While the write-down has been seen as effectively neutering the remainder of the smartphone business Microsoft bought from Nokia in 2012, Nadella insists that his company is not exiting the smartphone market.

“I just don’t want to build another phone, a copycat phone operating system, even. I want to be able to be present on every mobile endpoint,” Nadella told technology site ZDnet.

“That’s a very explicit core goal. It’s not (just) the notion of having our application endpoints, Skype, Outlook, Wunderlist, Sunrise, on every one of the two billion devices.”

Microsoft has around 60 apps and games available for Apple’s iOS devices, and more than 10 apps for Android including OneDrive, OneNote, Office, Outlook and Xbox Smartglass.

The company has recently been making deals with Android smartphone and tablet manufacturers including Samsung, Sony and HTC to preinstall a small army of its apps on big-name devices.

‘There will be Lumia devices’

Very few big-name manufacturers have adopted Windows Phone.
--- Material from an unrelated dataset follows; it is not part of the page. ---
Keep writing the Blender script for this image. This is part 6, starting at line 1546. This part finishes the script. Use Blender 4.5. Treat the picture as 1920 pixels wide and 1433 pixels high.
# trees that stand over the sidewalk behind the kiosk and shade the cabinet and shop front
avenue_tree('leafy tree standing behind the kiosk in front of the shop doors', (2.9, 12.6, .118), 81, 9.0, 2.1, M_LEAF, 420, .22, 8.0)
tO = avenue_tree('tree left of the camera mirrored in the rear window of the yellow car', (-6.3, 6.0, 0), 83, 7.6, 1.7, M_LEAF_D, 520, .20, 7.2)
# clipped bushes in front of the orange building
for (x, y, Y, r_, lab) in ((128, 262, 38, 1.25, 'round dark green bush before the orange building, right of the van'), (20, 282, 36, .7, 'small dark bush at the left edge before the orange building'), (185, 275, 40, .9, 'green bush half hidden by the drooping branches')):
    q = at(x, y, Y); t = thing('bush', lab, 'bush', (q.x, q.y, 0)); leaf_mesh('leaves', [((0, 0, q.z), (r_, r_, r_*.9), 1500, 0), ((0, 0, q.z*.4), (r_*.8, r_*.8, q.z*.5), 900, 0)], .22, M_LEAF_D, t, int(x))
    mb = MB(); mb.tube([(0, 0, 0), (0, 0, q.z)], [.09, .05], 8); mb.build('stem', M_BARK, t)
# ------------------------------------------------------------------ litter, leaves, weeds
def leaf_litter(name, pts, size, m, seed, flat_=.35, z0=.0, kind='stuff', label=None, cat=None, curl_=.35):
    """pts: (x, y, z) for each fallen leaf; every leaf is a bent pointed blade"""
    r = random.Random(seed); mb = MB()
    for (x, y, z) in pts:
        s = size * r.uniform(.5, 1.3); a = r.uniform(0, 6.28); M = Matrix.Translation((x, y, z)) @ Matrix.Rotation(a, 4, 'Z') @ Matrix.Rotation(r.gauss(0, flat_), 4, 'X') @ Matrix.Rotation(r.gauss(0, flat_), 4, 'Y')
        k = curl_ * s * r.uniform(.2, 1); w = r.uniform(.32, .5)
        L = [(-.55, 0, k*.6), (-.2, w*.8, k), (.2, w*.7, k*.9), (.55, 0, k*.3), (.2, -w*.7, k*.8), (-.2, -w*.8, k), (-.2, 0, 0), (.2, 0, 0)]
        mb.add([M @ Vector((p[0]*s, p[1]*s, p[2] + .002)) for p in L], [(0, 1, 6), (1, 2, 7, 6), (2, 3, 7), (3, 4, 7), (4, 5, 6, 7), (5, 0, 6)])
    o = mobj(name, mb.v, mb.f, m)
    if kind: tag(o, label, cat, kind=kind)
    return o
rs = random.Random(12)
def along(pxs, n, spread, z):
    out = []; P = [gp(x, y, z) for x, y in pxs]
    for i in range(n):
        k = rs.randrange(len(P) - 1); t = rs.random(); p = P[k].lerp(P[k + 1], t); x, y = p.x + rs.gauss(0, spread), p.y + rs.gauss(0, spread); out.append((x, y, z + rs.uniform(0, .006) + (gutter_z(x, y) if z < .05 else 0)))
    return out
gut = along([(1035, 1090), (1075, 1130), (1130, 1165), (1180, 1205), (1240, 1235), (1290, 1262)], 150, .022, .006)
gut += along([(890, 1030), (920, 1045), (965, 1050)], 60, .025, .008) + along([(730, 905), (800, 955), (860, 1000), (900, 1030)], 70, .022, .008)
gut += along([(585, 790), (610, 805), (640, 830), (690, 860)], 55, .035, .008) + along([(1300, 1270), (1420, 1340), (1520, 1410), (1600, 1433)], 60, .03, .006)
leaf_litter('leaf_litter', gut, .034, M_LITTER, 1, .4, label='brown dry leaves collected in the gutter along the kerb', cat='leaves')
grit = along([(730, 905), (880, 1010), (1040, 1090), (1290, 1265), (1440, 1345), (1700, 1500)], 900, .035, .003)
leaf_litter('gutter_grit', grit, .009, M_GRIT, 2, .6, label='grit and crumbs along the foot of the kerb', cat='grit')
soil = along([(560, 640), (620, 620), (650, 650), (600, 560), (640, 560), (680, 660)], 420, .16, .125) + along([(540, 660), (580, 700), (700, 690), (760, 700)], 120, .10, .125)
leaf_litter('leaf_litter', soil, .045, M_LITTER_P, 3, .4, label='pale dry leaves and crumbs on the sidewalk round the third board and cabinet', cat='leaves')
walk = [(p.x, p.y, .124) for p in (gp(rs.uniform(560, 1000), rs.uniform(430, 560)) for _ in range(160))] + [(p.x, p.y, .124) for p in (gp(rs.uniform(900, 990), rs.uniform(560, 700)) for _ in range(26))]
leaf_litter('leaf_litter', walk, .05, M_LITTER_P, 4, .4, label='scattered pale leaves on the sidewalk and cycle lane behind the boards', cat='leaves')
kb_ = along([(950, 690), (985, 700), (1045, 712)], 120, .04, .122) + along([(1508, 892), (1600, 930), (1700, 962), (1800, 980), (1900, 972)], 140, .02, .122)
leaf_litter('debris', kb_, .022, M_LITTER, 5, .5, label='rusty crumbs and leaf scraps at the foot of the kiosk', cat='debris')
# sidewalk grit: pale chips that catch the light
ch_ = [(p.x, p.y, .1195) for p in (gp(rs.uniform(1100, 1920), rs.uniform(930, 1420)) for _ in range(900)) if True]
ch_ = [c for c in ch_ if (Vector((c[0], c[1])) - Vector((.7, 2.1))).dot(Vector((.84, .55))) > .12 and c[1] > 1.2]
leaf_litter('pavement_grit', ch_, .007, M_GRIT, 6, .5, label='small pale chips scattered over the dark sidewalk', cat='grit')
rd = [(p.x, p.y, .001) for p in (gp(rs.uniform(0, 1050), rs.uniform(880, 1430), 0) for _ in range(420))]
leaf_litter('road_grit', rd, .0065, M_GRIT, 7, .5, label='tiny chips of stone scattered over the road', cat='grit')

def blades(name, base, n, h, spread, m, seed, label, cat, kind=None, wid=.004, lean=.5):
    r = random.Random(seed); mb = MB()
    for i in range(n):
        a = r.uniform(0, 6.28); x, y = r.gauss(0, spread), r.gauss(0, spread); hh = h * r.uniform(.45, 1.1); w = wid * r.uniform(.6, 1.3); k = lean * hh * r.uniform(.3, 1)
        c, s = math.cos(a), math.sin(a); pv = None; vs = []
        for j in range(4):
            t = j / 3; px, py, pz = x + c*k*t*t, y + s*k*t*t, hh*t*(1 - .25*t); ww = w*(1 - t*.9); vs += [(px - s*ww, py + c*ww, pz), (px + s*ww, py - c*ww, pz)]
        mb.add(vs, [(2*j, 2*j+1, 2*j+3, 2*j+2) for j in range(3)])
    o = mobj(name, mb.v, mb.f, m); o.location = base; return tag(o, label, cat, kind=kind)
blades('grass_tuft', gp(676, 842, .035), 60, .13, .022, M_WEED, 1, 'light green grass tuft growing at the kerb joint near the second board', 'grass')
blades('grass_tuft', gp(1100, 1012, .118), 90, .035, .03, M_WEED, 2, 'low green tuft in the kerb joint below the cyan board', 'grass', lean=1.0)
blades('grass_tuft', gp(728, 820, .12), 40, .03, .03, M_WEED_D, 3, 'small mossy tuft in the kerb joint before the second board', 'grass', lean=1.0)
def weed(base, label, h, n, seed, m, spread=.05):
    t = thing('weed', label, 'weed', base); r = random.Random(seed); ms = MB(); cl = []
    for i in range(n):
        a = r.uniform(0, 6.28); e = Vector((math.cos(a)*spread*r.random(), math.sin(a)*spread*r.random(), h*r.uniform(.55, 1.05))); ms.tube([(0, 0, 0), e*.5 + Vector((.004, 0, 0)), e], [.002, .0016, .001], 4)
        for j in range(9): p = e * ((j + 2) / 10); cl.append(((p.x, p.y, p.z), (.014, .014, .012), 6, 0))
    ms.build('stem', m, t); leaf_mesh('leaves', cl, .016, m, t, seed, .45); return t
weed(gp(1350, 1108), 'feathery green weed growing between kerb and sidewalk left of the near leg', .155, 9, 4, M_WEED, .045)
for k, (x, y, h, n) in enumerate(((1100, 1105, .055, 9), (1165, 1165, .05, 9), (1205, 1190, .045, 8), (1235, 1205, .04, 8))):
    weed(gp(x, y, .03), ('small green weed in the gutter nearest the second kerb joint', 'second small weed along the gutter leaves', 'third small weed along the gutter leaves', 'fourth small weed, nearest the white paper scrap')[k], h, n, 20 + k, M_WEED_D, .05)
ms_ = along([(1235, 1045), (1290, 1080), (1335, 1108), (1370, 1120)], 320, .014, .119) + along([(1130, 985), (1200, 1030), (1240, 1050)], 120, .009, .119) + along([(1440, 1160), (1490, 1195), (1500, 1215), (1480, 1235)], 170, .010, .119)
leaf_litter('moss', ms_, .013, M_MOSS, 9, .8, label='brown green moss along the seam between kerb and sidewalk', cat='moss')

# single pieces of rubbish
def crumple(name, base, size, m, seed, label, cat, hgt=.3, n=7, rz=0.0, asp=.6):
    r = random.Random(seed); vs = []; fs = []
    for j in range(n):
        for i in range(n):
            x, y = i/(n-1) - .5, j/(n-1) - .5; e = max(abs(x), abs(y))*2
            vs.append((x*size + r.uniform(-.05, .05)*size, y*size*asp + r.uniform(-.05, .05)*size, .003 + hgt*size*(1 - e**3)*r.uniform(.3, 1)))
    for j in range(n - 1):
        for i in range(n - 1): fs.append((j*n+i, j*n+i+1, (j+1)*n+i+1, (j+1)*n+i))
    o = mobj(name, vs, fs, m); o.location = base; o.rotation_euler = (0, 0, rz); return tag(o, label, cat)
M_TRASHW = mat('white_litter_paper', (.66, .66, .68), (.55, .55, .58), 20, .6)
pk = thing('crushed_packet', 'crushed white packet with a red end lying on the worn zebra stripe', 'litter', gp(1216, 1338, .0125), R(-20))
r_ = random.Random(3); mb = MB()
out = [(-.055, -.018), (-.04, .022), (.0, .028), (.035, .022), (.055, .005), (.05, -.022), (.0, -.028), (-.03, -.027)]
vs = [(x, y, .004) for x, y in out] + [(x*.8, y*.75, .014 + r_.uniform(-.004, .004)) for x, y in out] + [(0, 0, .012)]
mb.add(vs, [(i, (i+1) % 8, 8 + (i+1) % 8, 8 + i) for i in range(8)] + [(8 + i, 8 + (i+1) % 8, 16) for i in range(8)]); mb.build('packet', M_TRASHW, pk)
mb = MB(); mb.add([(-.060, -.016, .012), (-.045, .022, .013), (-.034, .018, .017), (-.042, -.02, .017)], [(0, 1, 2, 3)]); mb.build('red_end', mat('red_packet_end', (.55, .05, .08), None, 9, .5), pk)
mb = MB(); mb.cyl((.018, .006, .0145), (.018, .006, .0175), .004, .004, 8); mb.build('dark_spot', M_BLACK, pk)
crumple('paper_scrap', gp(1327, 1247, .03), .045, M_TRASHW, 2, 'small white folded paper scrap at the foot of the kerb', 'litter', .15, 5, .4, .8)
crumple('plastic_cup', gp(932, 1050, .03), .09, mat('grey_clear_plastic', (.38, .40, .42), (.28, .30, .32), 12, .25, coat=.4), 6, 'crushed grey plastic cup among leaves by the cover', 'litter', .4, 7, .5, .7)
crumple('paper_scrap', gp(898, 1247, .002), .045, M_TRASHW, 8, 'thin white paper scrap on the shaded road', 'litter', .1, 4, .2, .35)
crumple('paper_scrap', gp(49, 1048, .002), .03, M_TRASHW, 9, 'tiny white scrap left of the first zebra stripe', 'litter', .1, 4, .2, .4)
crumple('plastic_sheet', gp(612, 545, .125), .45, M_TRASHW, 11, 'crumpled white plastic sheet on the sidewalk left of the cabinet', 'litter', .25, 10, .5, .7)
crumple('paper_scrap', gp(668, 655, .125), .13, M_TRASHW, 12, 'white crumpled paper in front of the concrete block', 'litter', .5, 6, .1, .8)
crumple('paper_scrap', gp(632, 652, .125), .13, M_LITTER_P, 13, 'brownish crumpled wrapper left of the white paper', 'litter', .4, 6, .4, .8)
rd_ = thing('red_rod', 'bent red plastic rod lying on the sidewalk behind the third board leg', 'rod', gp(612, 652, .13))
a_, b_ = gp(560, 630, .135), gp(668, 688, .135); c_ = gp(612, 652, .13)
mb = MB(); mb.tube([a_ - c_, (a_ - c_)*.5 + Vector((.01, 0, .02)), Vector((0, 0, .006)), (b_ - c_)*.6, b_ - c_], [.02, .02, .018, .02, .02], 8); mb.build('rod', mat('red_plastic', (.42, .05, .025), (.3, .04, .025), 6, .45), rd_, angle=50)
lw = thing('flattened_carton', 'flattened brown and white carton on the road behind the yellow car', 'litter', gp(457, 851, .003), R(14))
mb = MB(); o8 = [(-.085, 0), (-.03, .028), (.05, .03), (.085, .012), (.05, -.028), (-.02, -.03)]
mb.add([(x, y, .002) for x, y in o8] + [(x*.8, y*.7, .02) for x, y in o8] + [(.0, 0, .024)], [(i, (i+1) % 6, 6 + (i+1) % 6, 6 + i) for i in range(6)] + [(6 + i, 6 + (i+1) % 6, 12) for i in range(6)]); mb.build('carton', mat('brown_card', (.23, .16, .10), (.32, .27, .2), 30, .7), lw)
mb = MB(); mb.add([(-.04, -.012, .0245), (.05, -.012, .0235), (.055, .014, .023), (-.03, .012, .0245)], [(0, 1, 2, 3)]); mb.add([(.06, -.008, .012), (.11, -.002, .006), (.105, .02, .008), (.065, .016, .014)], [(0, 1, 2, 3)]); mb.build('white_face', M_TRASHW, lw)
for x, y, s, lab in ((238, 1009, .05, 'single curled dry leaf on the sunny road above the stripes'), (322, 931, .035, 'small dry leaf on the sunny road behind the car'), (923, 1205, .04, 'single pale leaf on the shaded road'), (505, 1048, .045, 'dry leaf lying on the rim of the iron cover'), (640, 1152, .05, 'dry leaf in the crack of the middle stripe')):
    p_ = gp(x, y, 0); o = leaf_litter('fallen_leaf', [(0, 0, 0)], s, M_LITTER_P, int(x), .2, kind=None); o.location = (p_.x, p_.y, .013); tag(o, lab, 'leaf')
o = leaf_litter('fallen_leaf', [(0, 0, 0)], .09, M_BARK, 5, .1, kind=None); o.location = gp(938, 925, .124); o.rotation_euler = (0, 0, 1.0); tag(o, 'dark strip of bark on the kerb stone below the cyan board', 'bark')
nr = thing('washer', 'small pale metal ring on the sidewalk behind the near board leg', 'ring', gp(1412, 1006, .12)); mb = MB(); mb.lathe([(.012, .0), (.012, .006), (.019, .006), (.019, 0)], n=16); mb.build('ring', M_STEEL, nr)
Nokia was the primary handset partner until Microsoft bought it, although a few smaller Chinese manufacturers have shown interest.

But many have speculated that Windows Phone would die without Microsoft making phones as it was responsible for 95 per cent of Windows smartphones in the last couple of years.

While Microsoft wants to provide software for others to make devices, Nadella said categorically that, “if no [manufacturer] stands up to build Windows devices we’ll build them. There will be Lumia devices.”

The Microsoft head said that if that was the case it would take the form of a Surface-like smartphone - one or two smartphones made as indicators of what can be done with Windows, rather than mainstream phones to compete with Apple’s iPhone and Samsung’s Galaxy S6.

Microsoft’s problem is that it has sold Windows 10 on the premise of being available on a range of devices from smartphones to desktop computers. Its “universal apps” promise to run on every Windows device; its “continuum” system aims to provide seamless switching between PCs, phones and tablets, while its Microsoft Edge browser will be as familiar to users on phones as it is on laptops.

All of those features require some form of mobile device to create a coherent experience. Nadella said that at least a few “premium” Lumia devices would be released this year, but Microsoft may have an even greater uphill battle convincing consumers to buy them now.